SQL code readability can be improved by adhering to these guidelines:


1. Developing fromat standard for all statements, including those in PL/SQL code.
2. Developing rules for the use of uppercase and lowercase characters.
3. Developing rules for the use of whitespace (spces, table, returns).
4. Developing rules for the use of comments (preferably keeping them out of the SQL stements themselves).
5. Using the same names to refer to identical database objects. If possible, prefix each object with a schema name.

You can also create following performance checklist:

Set minimal initialization parameters

Set the minimal number of initialization parameters. Ideally, most initialization parameters should be left at default. If there is more tuning to perform, this shows up when the system is under load. Set storage options ofr tables and indexes in appropriate tablespaces.

Verify SQL statement

Verify that all SQL statements are optimal and understand their usages.

Validate middleware and programs efficiency

Validate that middle ware and programs that connected to the database are efficient in their connection management and do not log on and log off repeatdly.

Validate the use of cursors

Validate that the SQL statements use cursors efficiently. Each SQL statement should be parsed once and then executed multiple times. This does not happen mostly because bind variables are not used properly and the WHERE clause predicates are sent as string literals.

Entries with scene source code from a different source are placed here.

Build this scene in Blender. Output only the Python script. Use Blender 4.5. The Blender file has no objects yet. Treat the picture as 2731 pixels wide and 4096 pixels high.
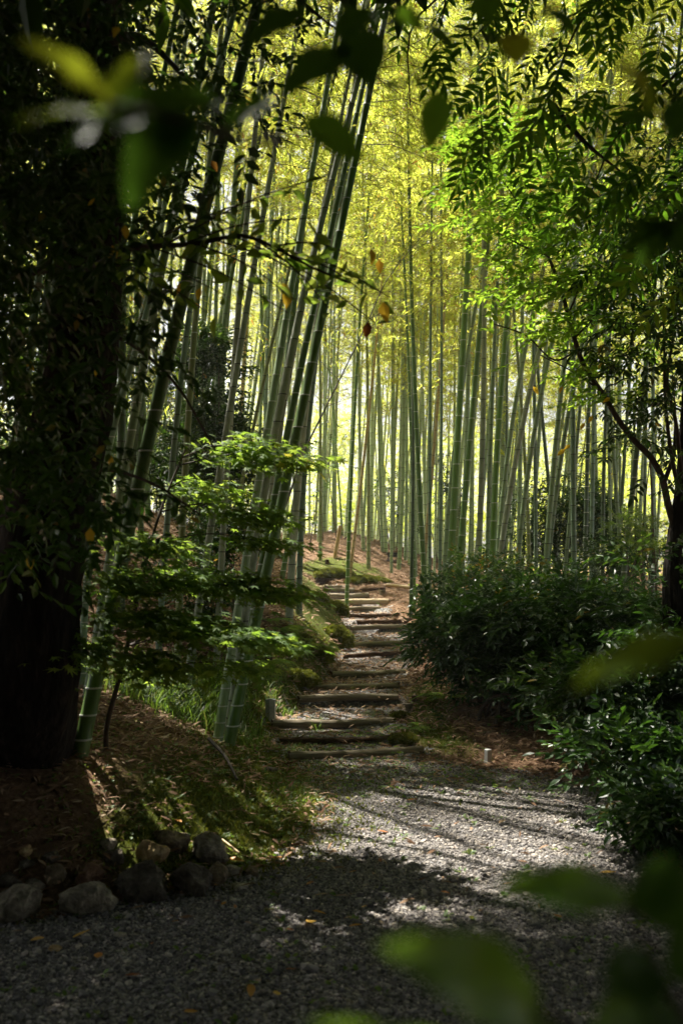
import bpy, math, random
import numpy as np
from mathutils import Vector, Matrix

rng = np.random.default_rng(11)
random.seed(11)
S = bpy.context.scene
col = S.collection

# ------------------------------------------------------------------ camera, world, sun, exposure
CAM = np.array([0.0, 0.0, 1.55])
PITCH = math.radians(3.05)
FPX = 35.0 / 24.0 * 2731.0
cam_d = bpy.data.cameras.new('camera')
cam = bpy.data.objects.new('camera', cam_d)
col.objects.link(cam)
cam.location = CAM
cam.rotation_euler = (math.pi / 2 + PITCH, 0, 0)
cam_d.sensor_fit = 'HORIZONTAL'
cam_d.sensor_width = 24.0
cam_d.lens = 35.0
cam_d.clip_start = 0.05
cam_d.clip_end = 1500
cam_d.dof.use_dof = True
cam_d.dof.focus_distance = 9.5
cam_d.dof.aperture_fstop = 2.8
S.camera = cam

SUN_EL = math.radians(58)
SUN_AZ = math.radians(-34)         # from +Y towards +X: high, over the hillside
SUN = np.array([math.sin(SUN_AZ) * math.cos(SUN_EL), math.cos(SUN_AZ) * math.cos(SUN_EL), math.sin(SUN_EL)])
world = bpy.data.worlds.new('World')
S.world = world
world.use_nodes = True
wn = world.node_tree.nodes
sky = wn.new('ShaderNodeTexSky')
sky.sky_type = 'NISHITA'
sky.sun_disc = False
sky.sun_elevation = SUN_EL
sky.sun_rotation = SUN_AZ
sky.dust_density = 4.0
sky.air_density = 1.0
haze_tint = wn.new('ShaderNodeHueSaturation')       # thin summer haze: the blue is washed out
haze_tint.inputs['Saturation'].default_value = .45
world.node_tree.links.new(sky.outputs[0], haze_tint.inputs['Color'])
world.node_tree.links.new(haze_tint.outputs[0], wn['Background'].inputs[0])
wn['Background'].inputs[1].default_value = 0.05
sun_d = bpy.data.lights.new('sun', 'SUN')
sun_d.energy = 5.0
sun_d.angle = math.radians(0.55)
sun_d.color = (1.0, 0.94, 0.84)
sun = bpy.data.objects.new('sun', sun_d)
col.objects.link(sun)
sun.rotation_euler = Vector(-SUN).to_track_quat('-Z', 'Y').to_euler()
S.view_settings.view_transform = 'Standard'
S.view_settings.look = 'None'
S.view_settings.gamma = 1.0
S.view_settings.exposure = 2.25
S.render.film_transparent = False
S.cycles.max_bounces = 7
S.cycles.diffuse_bounces = 4
S.cycles.glossy_bounces = 2
S.cycles.transmission_bounces = 5
S.cycles.transparent_max_bounces = 4
S.cycles.sample_clamp_indirect = 4.0
S.cycles.use_denoising = True

# ------------------------------------------------------------------ projection helpers
FWD = np.array([0, math.cos(PITCH), math.sin(PITCH)])
UPV = np.array([0, -math.sin(PITCH), math.cos(PITCH)])


def P(px, py, d):
    px = np.asarray(px, float); py = np.asarray(py, float); d = np.asarray(d, float)
    a = (px - 1365.5) / FPX; b = (2048 - py) / FPX
    return CAM + d[..., None] * (FWD + a[..., None] * np.array([1.0, 0, 0]) + b[..., None] * UPV)


def proj(p):
    q = np.asarray(p, float) - CAM
    d = q @ FWD
    d = np.where(np.abs(d) < 1e-6, 1e-6, d)
    return 1365.5 + FPX * q[..., 0] / d, 2048 - FPX * (q @ UPV) / d, d


def sstep(a, b, x):
    t = np.clip((x - a) / (b - a), 0, 1)
    return t * t * (3 - 2 * t)


# ------------------------------------------------------------------ terrain
def x_left(y):
    return np.interp(y, [-3, 2, 4.0, 4.3, 4.6, 4.71, 4.98, 5.23, 5.77, 6.57, 7.35, 7.9, 8.4, 8.8, 10.1, 10.8, 11.5, 13.7, 17.2, 19.6, 21.5, 23, 26, 40],
                     [-3.2, -2.3, -1.7, -1.47, -1.17, -.82, -.58, -.37, -.17, -.08, -.21, -.42, -.52, -.6, -.43, -.32, -.11, .02, .14, -.14, -.35, -.72, -1.4, -2])


def x_right(y):
    return np.interp(y, [-3, 3, 4.8, 5.4, 6.7, 7.3, 7.7, 8.0, 8.8, 10.1, 11.5, 13.7, 17.2, 19.6, 21.5, 23, 24],
                     [2.6, 1.9, 1.66, 1.72, 1.83, 1.55, .95, .66, .5, .6, .78, 1.07, 1.22, .94, .3, -.3, -.7])


def base_z(y):
    return np.interp(y, [-50, 8, 8.8, 10, 12, 14, 17, 19, 21, 23, 26, 29, 33, 45, 100, 500],
                     [0, 0, .1, .2, .28, .34, .42, .62, .9, 1.16, 1.85, 2.45, 2.3, 1.4, 0.5, -2])


def wob(x, y):
    return (np.sin(x * 3.1 + 1.3 * np.sin(y * 1.7)) * np.cos(y * 2.3 + .7 * np.sin(x * 2.1)) * .025
            + np.sin(x * 9.3 + y * 4.1) * np.sin(y * 8.7 - x * 3.3) * .01)


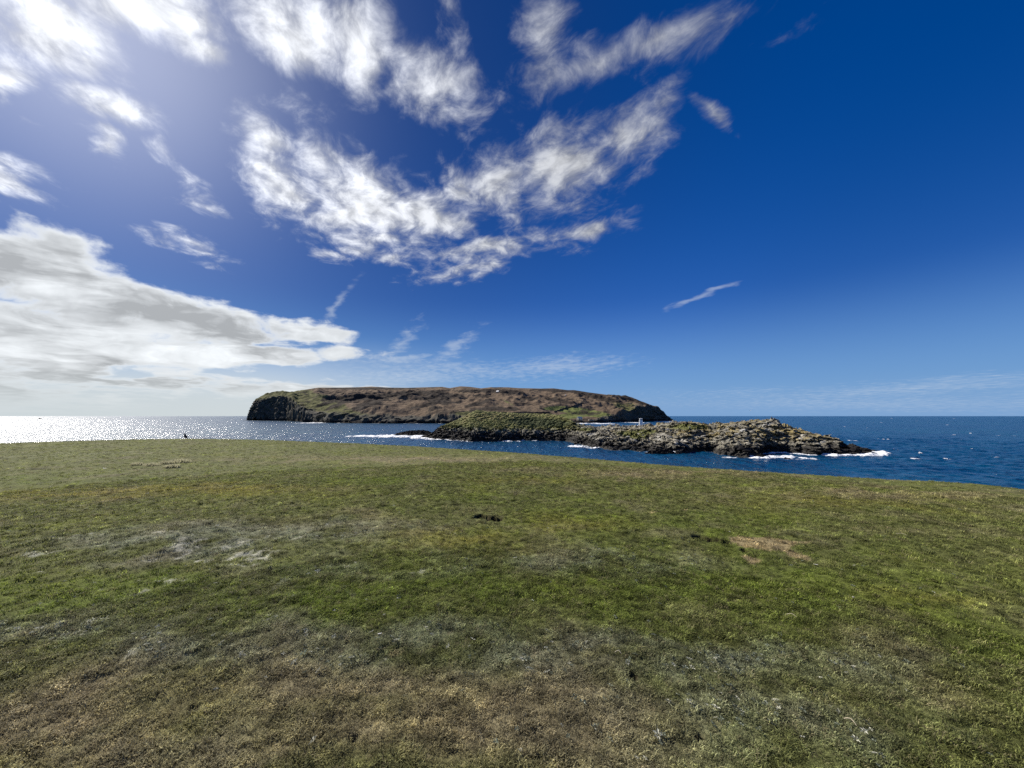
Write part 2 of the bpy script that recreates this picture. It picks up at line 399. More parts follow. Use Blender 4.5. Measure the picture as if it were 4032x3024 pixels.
# --- turf plants: real blades, instanced
def tuft_mesh(name, n, rad, h, w, seed, lean=.9):
    rg = random.Random(seed); vs = []; fs = []
    for i in range(n):
        a = rg.uniform(0, 6.283); rr = rad*math.sqrt(rg.random()); bx, by = rr*math.cos(a), rr*math.sin(a)
        d = rg.uniform(0, 6.283); L = h*rg.uniform(.5, 1.2); ln = lean*rg.uniform(.4, 1.4)
        px, py = -math.sin(d)*w/2, math.cos(d)*w/2; dx, dy = math.cos(d), math.sin(d)
        b = len(vs)
        vs += [(bx-px, by-py, -.004), (bx+px, by+py, -.004),
               (bx+dx*L*.35*ln-px*.9, by+dy*L*.35*ln-py*.9, L*.62), (bx+dx*L*.35*ln+px*.9, by+dy*L*.35*ln+py*.9, L*.62),
               (bx+dx*L*.95*ln, by+dy*L*.95*ln, L*.85)]
        fs += [(b, b+1, b+3, b+2), (b+2, b+3, b+4)]
    me = bpy.data.meshes.new(name); me.from_pydata(vs, [], fs); me.update()
    for p in me.polygons: p.use_smooth = False
    return me
def rosette_mesh(name, n, L, w, seed):
    rg = random.Random(seed); vs = []; fs = []
    for i in range(n):
        d = 6.283*i/n+rg.uniform(-.3, .3); l = L*rg.uniform(.6, 1.2); ww = w*rg.uniform(.7, 1.2); up = rg.uniform(.1, .45)
        dx, dy = math.cos(d), math.sin(d); px, py = -dy*ww/2, dx*ww/2; b = len(vs)
        vs += [(dx*.002, dy*.002, .006), (dx*l*.5-px, dy*l*.5-py, .009+l*.5*up), (dx*l*.5+px, dy*l*.5+py, .009+l*.5*up), (dx*l, dy*l, .006+l*up*.75)]
        fs += [(b, b+1, b+3), (b, b+3, b+2)]
    me = bpy.data.meshes.new(name); me.from_pydata(vs, [], fs); me.update(); return me
def inst_mat(name, rough, spec, trans=.25):
    m, n, b = new_mat(name)
    a = n.n('ShaderNodeAttribute', attribute_name='col', attribute_type='INSTANCER')
    g = n.n('ShaderNodeNewGeometry')
    k = n.ss(n.noise(g.outputs['Position'], 110, 2, .6), .3, .7, .55, 1.5)
    c = n.vm('SCALE', a.outputs['Color'], sc=k)
    n.link(c, b.inputs['Base Color'])
    b.inputs['Roughness'].default_value = rough; b.inputs['Specular IOR Level'].default_value = spec
    tr = n.n('ShaderNodeBsdfTranslucent'); n.link(c, tr.inputs[0])
    mx = n.n('ShaderNodeMixShader'); mx.inputs[0].default_value = trans
    n.link(b.outputs[0], mx.inputs[1]); n.link(tr.outputs[0], mx.inputs[2])
    n.link(mx.outputs[0], n.nt.nodes['Material Output'].inputs[0])
    return m
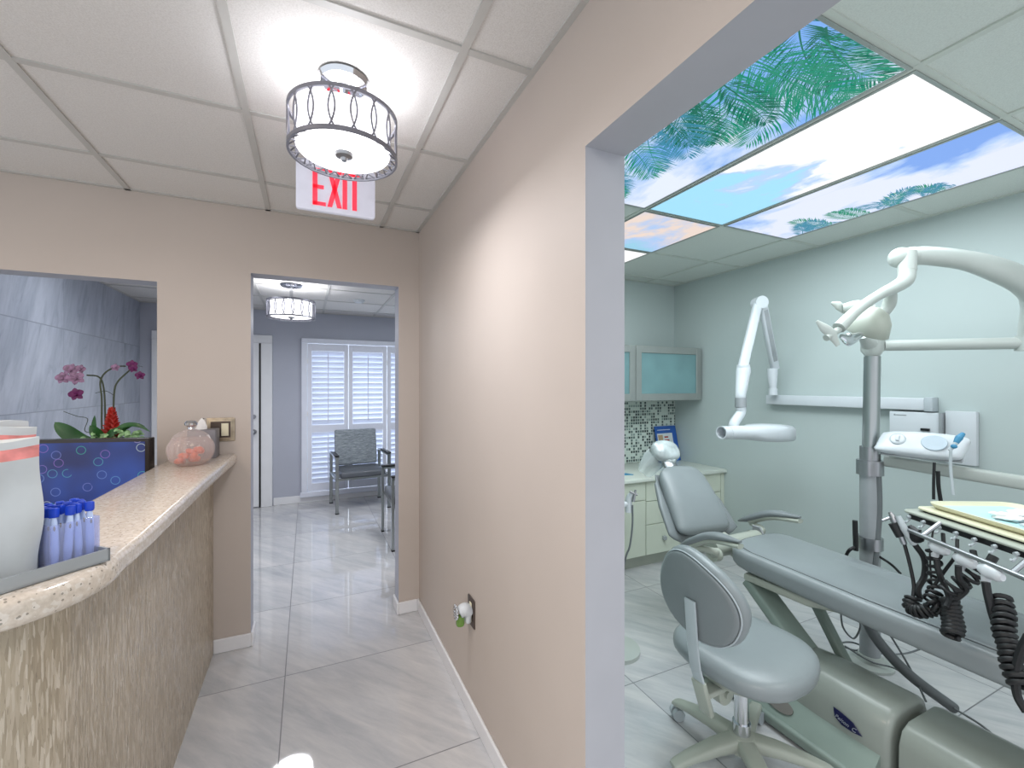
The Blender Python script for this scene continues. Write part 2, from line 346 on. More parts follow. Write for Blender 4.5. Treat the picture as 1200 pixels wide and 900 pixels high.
    def prism(s, out, z0, z1, bev=0, seg=3, mat=None, warp=None):
        bm = bmesh.new(); vb = [bm.verts.new((x, y, z0)) for x, y in out]; f = bm.faces.new(vb)
        r = bmesh.ops.extrude_face_region(bm, geom=[f]); vt = [e for e in r['geom'] if isinstance(e, bmesh.types.BMVert)]
        for v in vt: v.co.z = z1
        bmesh.ops.recalc_face_normals(bm, faces=bm.faces[:])
        if bev:
            eds = [e for e in bm.edges if abs(e.verts[0].co.z-e.verts[1].co.z) < 1e-6]
            bmesh.ops.bevel(bm, geom=eds, offset=bev, segments=seg, affect='EDGES', profile=.5, clamp_overlap=True)
        for v in bm.verts:
            if warp: v.co = Vector(warp(v.co))
            if mat: v.co = mat @ v.co
        return s.addbm(bm)
    def loft(s, rings, cap=True):
        n = len(rings[0]); vs = [p for r in rings for p in r]; fs = []
        for i in range(len(rings)-1):
            for k in range(n): fs.append((i*n+k, i*n+(k+1) % n, (i+1)*n+(k+1) % n, (i+1)*n+k))
        if cap: fs.append(tuple(range(n))[::-1]); fs.append(tuple((len(rings)-1)*n+k for k in range(n)))
        return s.add(vs, fs)
def wloc(o):
    v = Vector((0, 0, 0))
    while o: v += o.location; o = o.parent
    return v
def obj(name, mb, mats, parent=None, origin=None, smooth=35, sub=0, label=None):
    if parent: org = wloc(parent)
    elif origin: org = Vector(origin)
    else:
        xs = [v.x for v in mb.v]; ys = [v.y for v in mb.v]; zs = [v.z for v in mb.v]
        org = Vector(((min(xs)+max(xs))/2, (min(ys)+max(ys))/2, min(zs)))
    me = bpy.data.meshes.new(name); me.from_pydata([v-org for v in mb.v], [], mb.f); 
    bm = bmesh.new(); bm.from_mesh(me)
    for i, f in enumerate(bm.faces): f.material_index = mb.mi[i] if i < len(mb.mi) else 0
    bmesh.ops.remove_doubles(bm, verts=bm.verts, dist=1e-6); bmesh.ops.recalc_face_normals(bm, faces=bm.faces[:]); bm.to_mesh(me); bm.free()
    for m in (mats if isinstance(mats, (list, tuple)) else [mats]): me.materials.append(M[m] if isinstance(m, str) else m)
    if smooth:
        me.shade_smooth(); me.set_sharp_from_angle(angle=math.radians(smooth))
    o = bpy.data.objects.new(name, me); COL.objects.link(o)
    if parent: o.parent = parent
    else: o.location = org
    if sub:
        md = o.modifiers.new('sub', 'SUBSURF'); md.levels = sub; md.render_levels = sub
    if label: o['label'] = label
    return o
def tag(o, label, cat, group=None):
    o['label'] = label; o['category'] = cat
    if group: o['group'] = group
    return o
def thing(name, label, cat, loc, group=None):
    o = bpy.data.objects.new(name, None); o.empty_display_size = .05; COL.objects.link(o); o.location = loc; return tag(o, label, cat, group)
def struct(name, mb, mats, parent=None, smooth=35):
    o = obj(name, mb, mats, parent, origin=None if parent else (0, 0, 0), smooth=smooth)
    if not parent: o['kind'] = 'structure'
    return o
def dup(root, loc, group=None, label=None):
    r = root.copy(); COL.objects.link(r); r.location = loc
    if group: r['group'] = group
    if label: r['label'] = label
    for ch in list(root.children):
        c = ch.copy(); COL.objects.link(c); c.parent = r
        for g in list(ch.children):
            d = g.copy(); COL.objects.link(d); d.parent = c
    return r
def frame(e1, e2, e3, o):  # matrix with columns
    m = Matrix.Identity(4)
    for i in range(3): m[i][0] = e1[i]; m[i][1] = e2[i]; m[i][2] = e3[i]; m[i][3] = o[i]
    return m
def rrect(x0, y0, x1, y1, r, n=6):
    o = []
    for cx, cy, a in ((x1-r, y0+r, -90), (x1-r, y1-r, 0), (x0+r, y1-r, 90), (x0+r, y0+r, 180)):
        for k in range(n+1):
            t = math.radians(a+90*k/n); o.append((cx+r*math.cos(t), cy+r*math.sin(t)))
    return o
# ------------------------------------------------------------------ setting
CZ = 2.44; CW = 2.36
b = MB(); b.box((-2.6, -1.6, -.1), (3.5, 6.3, 0)); struct('floor', b, 'floor')
def side_mats(o, rules):
    for p in o.data.polygons:
        for (ax, sg, mi, cond) in rules:
            if p.normal[ax]*sg > .5 and (cond is None or cond(p.center)): p.material_index = mi
# partition between corridor and treatment room
b = MB(); b.box((.656, .96, 0), (.783, 3.42, CZ)); b.box((.656, -1.6, 2.07), (.783, .96, CZ))
o = struct('wall_right', b, ['wall', 'wall_dent', 'wall_jamb'], smooth=0)
side_mats(o, [(0, 1, 1, None), (1, -1, 2, None), (2, -1, 2, None)])
b = MB()
b.box((-2.6, 2.84, 0), (-.704, 2.967, 1.02)); b.box((-2.6, 2.84, 1.985), (-.704, 2.967, CZ)); b.box((-2.6, 2.84, 1.02), (-2.3, 2.967, 1.985))
b.box((-.704, 2.84, 0), (-.285, 2.967, CZ)); b.box((-.285, 2.84, 2.075), (.526, 2.967, CZ)); b.box((.526, 2.84, 0), (.656, 2.967, CZ))
o = struct('wall_back', b, ['wall', 'wall_wait', 'wall_jamb'], smooth=0)
side_mats(o, [(1, 1, 1, None), (0, 1, 1, None), (0, -1, 1, None), (2, -1, 2, None)])
b = MB(); b.box((-1.77, 2.967, 0), (-1.65, 6.05, CZ)); struct('wall_left', b, 'marble', smooth=0)
b = MB(); WX0, WX1, WZ0, WZ1 = .0, 1.92, .13, 1.975
b.box((-1.77, 6.05, 0), (WX0, 6.2, CZ)); b.box((WX1, 6.05, 0), (2.4, 6.2, CZ)); b.box((WX0, 6.05, 0), (WX1, 6.2, WZ0)); b.box((WX0, 6.05, WZ1), (WX1, 6.2, CZ))
struct('wall_far', b, 'wall_wait', smooth=0)
b = MB(); b.box((2.3, 3.42, 0), (2.4, 6.05, CZ)); struct('wall_waiting_right', b, 'wall_wait', smooth=0)
b = MB(); b.box((.783, 3.3, 0), (3.43, 3.42, CZ)); struct('wall_treatment_back', b, 'wall_dent', smooth=0)
b = MB(); b.box((3.31, -1.6, 0), (3.43, 3.3, CZ)); struct('wall_treatment_right', b, 'wall_dent', smooth=0)
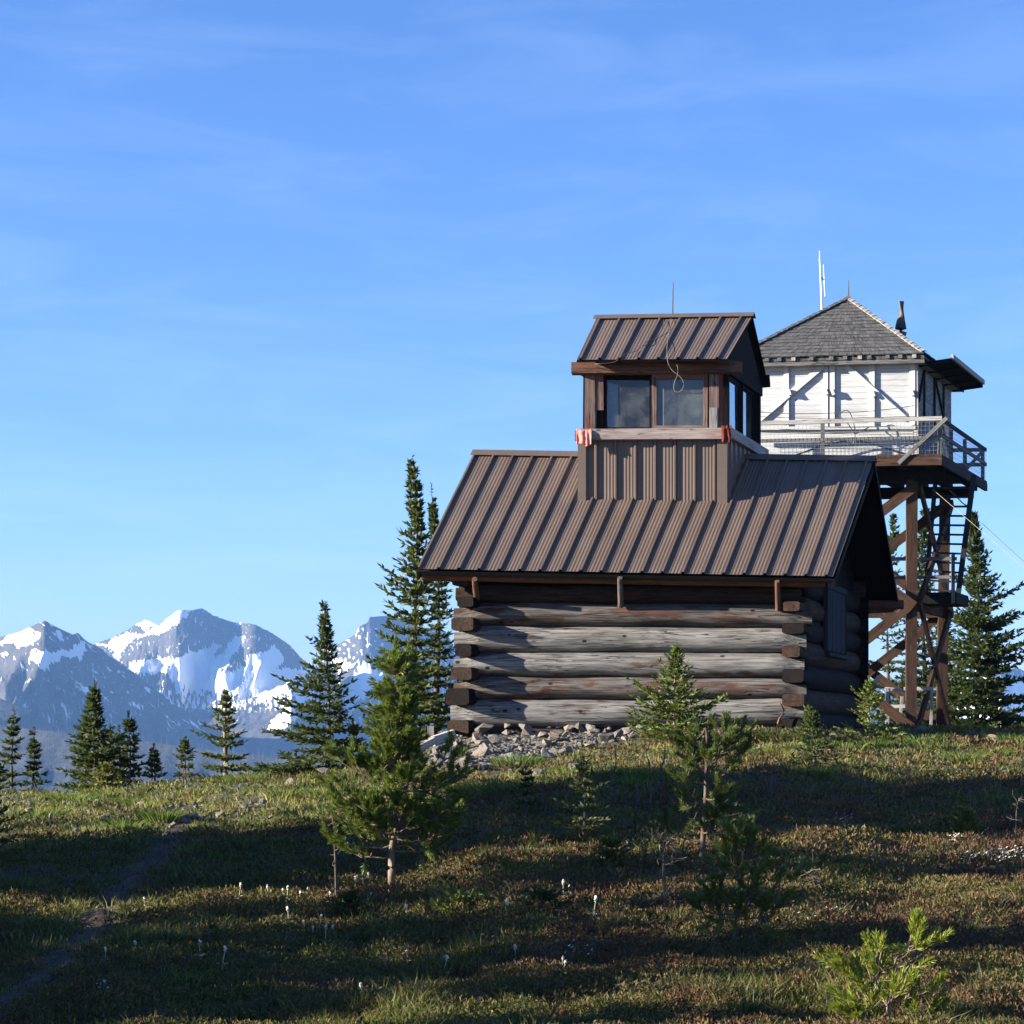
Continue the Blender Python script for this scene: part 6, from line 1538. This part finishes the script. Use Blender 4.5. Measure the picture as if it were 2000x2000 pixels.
# woolly seed heads on stems
FL = [(68, 525), (150, 515), (222, 530), (290, 512), (395, 545), (475, 475), (535, 485), (578, 468), (622, 430), (610, 550), (422, 603), (478, 572), (180, 655), (262, 698), (345, 690), (308, 742), (372, 757), (430, 745), (833, 630), (820, 882), (1005, 920), (590, 1068), (1143, 540), (1325, 610), (1367, 605), (1655, 510), (1680, 513), (1820, 615), (1437, 780), (1402, 870), (1650, 920)]
FL = [(500 + a * .3623, 1550 + b * .3623) for a, b in FL] + [(283, 1758), (290, 1753), (467, 1737), (560, 1741), (434, 1872), (206, 1868), (391, 1858), (262, 1857), (1098, 1884)]
def make_flower(seed):
    r = random.Random(seed); root = thing('seed_head_flower', (0, 0, 0), 'white woolly seed head on a short hairy stem, on the slope below the cabin', 'flower', 'woolly white flowers on the slope')
    h = .10; mb = MB(seed); lean = r.uniform(-.03, .03)
    mb.tube([Vector((0, 0, -.02)), Vector((lean * .3, 0, h * .5)), Vector((lean, 0, h))], [.004, .0035, .0035], 6); mb.build('stem', M['stem'], root)
    hd = MB(seed + 1); pts = []; rad = []
    for u in lin(8): pts.append(Vector((lean + .012 * u * r.uniform(-1, 1), 0, h - .008 + .036 * u))); rad.append(.0125 * math.sin(math.pi * (.06 + .90 * u)) ** .55)
    hd.tube(pts, rad, 12, bump=.35); hd.build('seed_head', M['flower'], root)
    lf = MB(seed + 2)
    for k in range(7):
        a = k * .9; p0 = Vector((0, 0, .004)); q = p0 + Vector((math.cos(a) * .045, math.sin(a) * .045, .03)); lf.tube([p0, (p0 + q) / 2 + Vector((0, 0, .012)), q], [.004, .006, .002], 4)
    lf.build('leaves', M['stem'], root); return root
protos = [make_flower(k * 10 + 1) for k in range(3)]
_fr = random.Random(5)
for k, (x, y) in enumerate(FL):
    o = protos[k] if k < 3 else copy_thing(protos[k % 3])
    s_ = _fr.uniform(.6, 1.05); g = G(x, y + 26 * s_); o.location = g; o.scale = (s_, s_, s_ * _fr.uniform(.85, 1.3)); o.rotation_euler = (_fr.uniform(-.15, .15), _fr.uniform(-.15, .15), _fr.uniform(0, 6.28))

Validate migration of schema objects

Validate that all schema objects are correctly migrated from the development environment to the production database. This includes tables, indexes, sequences, triggers, packages, proceduires, functions, Java objects, synonyms, grants, and views. Ensure that any modifications made in testing are made to the production system.

Establish a baseline set of statistics

As soon as the system is rolled out, establish a baseline set of statistics from the database and operating system. This first set of statistics validates or corrects any assumptions made in the design and rollout process.